The federal Tax Cuts and Jobs Act of 2017 is providing relief for some area utility customers in the form of a reduction in monthly bills.

Effective July 1, most of Pennsylvania American Water’s customers began seeing a reduction in their monthly water and wastewater bills as a result of the Act.

In addition, residential heating customers of UGI Utilities — Gas Division will also see their monthly bills decrease.

The reduction is the result of an order issued by the Pennsylvania Public Utility Commission in May, directing 17 electric, natural gas, and water and wastewater utilities to implement a “negative surcharge” or monthly credit on customer bills.

The commission’s order cited decreased federal corporate tax rates and other tax changes under the Tax Cuts and Jobs Act of 2017, which impacted the tax liability of many utilities. The Public Utility Commission projected the savings for the utilities’ customers at more than $320 million per year, according to a press release.

Pennsylvania American Water’s portion of the reduced tax expense amounts to approximately $47 million annually, according to Jeffrey L. McIntyre, president Pennsylvania American Water, “so we are following the PUC’s directive and passing the savings to our customers.”

The company said most water customers will see a nearly 6.8 percent decrease. For example, a water customer that typically uses 3,000 gallons per month will see $3.61 savings, or $43.32 per year. For water customers that typically use 5,000 gallons per month, the savings will be $5.27, or $63.24 per year.

For most wastewater customers, the decrease is nearly 7.7 percent. For example, a wastewater customer that typically uses 3,000 gallons per month will see $4.25 savings, or $51 per year. For wastewater customers that typically use 5,000 gallons per month, the savings will be $6.58, or $78.96 per year.

The company announced Monday that the decrease will appear on customers’ bills as the “Fed Tax Adjust Surcharge” to reflect the company’s reduced tax expense. For customers who receive both water and wastewater service from Pennsylvania American Water, their monthly bills will reflect a credit for each.

UGI Utilities Inc. — Gas Division’s residential heating customers will see their monthly bills decrease by an average of $1.81, according to a June 15 press release. The average residential heating customer bill will decrease from $69.36 to $67.55 on July 1.

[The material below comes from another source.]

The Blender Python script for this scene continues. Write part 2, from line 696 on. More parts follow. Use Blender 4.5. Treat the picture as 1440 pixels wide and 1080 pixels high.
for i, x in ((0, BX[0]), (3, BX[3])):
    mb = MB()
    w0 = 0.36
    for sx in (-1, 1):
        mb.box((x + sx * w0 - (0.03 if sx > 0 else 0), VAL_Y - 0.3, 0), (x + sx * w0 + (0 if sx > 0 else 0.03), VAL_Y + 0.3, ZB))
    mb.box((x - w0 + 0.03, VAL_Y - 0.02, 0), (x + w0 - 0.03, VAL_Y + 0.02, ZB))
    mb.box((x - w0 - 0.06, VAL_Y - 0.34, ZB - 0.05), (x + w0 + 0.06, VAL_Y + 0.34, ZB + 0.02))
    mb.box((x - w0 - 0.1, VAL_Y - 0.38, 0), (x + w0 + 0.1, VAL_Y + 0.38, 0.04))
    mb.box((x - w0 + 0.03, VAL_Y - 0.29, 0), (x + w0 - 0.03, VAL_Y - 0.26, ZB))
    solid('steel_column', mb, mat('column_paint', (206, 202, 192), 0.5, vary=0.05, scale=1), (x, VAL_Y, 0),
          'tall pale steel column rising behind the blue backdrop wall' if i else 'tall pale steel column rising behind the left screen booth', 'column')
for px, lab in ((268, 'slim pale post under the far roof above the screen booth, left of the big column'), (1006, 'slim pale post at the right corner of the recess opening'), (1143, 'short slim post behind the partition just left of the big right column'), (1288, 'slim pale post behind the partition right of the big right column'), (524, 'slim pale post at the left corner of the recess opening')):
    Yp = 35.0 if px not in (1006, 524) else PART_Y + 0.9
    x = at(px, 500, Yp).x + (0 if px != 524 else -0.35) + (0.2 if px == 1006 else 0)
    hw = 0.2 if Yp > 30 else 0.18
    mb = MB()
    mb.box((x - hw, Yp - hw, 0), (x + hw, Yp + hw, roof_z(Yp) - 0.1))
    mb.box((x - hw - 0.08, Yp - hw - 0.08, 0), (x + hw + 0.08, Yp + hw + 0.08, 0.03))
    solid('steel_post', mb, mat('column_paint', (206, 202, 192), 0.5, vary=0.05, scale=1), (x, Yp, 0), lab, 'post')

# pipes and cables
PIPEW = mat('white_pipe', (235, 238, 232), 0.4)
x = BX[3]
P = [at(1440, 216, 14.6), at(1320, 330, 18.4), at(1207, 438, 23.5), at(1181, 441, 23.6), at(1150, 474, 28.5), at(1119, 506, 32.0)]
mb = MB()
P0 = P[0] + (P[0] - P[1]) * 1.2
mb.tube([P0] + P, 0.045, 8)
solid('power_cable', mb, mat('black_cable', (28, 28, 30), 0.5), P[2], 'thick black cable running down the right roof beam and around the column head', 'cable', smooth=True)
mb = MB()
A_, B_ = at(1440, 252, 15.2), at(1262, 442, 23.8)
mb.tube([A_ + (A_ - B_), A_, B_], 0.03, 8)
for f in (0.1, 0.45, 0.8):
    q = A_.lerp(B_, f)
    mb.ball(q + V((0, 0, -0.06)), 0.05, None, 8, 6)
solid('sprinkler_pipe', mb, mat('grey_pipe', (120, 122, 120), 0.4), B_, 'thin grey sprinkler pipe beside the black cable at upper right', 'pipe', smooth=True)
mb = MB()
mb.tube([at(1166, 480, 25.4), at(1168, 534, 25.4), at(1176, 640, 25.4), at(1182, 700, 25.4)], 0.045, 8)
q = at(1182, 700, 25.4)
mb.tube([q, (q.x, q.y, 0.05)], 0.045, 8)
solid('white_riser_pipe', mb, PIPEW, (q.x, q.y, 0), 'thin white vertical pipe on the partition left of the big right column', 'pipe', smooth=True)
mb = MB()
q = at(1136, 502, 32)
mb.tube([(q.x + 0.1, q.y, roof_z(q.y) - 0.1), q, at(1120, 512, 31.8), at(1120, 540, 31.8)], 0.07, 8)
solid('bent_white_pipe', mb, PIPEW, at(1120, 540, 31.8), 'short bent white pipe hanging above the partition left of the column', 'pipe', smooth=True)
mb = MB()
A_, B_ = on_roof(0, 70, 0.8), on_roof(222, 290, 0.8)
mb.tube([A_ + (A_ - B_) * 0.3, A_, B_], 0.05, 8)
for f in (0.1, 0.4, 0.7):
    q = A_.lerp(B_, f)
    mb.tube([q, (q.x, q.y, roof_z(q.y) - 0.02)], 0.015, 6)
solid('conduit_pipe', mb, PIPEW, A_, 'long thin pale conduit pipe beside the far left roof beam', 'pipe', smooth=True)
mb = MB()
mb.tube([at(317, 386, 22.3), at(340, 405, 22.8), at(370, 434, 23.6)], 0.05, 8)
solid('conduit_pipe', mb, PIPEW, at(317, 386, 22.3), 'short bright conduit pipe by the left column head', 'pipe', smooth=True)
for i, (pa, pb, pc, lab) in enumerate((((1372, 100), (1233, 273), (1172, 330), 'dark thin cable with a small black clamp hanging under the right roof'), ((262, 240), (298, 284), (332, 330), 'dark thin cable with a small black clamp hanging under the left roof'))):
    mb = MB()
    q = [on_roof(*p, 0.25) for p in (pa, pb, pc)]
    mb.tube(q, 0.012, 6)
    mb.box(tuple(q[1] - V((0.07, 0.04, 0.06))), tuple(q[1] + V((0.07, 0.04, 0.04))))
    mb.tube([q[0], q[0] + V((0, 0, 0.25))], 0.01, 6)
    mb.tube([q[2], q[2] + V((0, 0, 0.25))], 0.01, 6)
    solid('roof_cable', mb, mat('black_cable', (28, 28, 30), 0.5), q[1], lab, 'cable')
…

UGI will provide a 5.78 percent credit on the base rate portion of the bill, which is typically comprised of the customer charge and distribution charge of a customer’s bill.

“UGI is pleased to be able to pass on these benefits associated with the Tax Cut and Jobs Act to our customers and we thank the Public Utility Commission for their support,” Paul Szykman, UGI chief regulatory officer said in the release. “The credit provides additional savings to customers on their energy bills. Combined with the competitive price of economical, locally-produced natural gas, Pennsylvania homes and businesses continue to receive a clear benefit.”

UGI’s decrease comes on top of a previously announced 2.8 percent cut based on lower purchased gas costs that was effective June 1. In addition, UGI has projected an additional 9.5 percent decrease effective Dec. 1 based on lower purchased gas costs.

Metropolitan Edison Co. and PECO Energy Company (Gas Division) must also provide a credit to customers. The Public Utility Commission’s order specified the credit be implemented by affected utilities beginning July 1.

Area utilities that are not required to institute to take immediate action because of current or pending rate cases are PECO Energy Company (Electric) and Aqua Pennsylvania Inc.

In March, PECO filed a request with the Pennsylvania Public Utility Commission for approval of an $82 million increase in rates for the delivery of electricity.

The increase would raise a residential customer’s bill by 3.2 percent.

However, as part of its March rate filing, PECO requested approval to pass the full benefit of the 2017 Tax Cuts and Jobs Act onto customers, including an estimated $68 million for 2018, that would be used to offset the proposed rate increase.

The Public Utility Commission recently completed a series of public hearings on PECO’s rate request.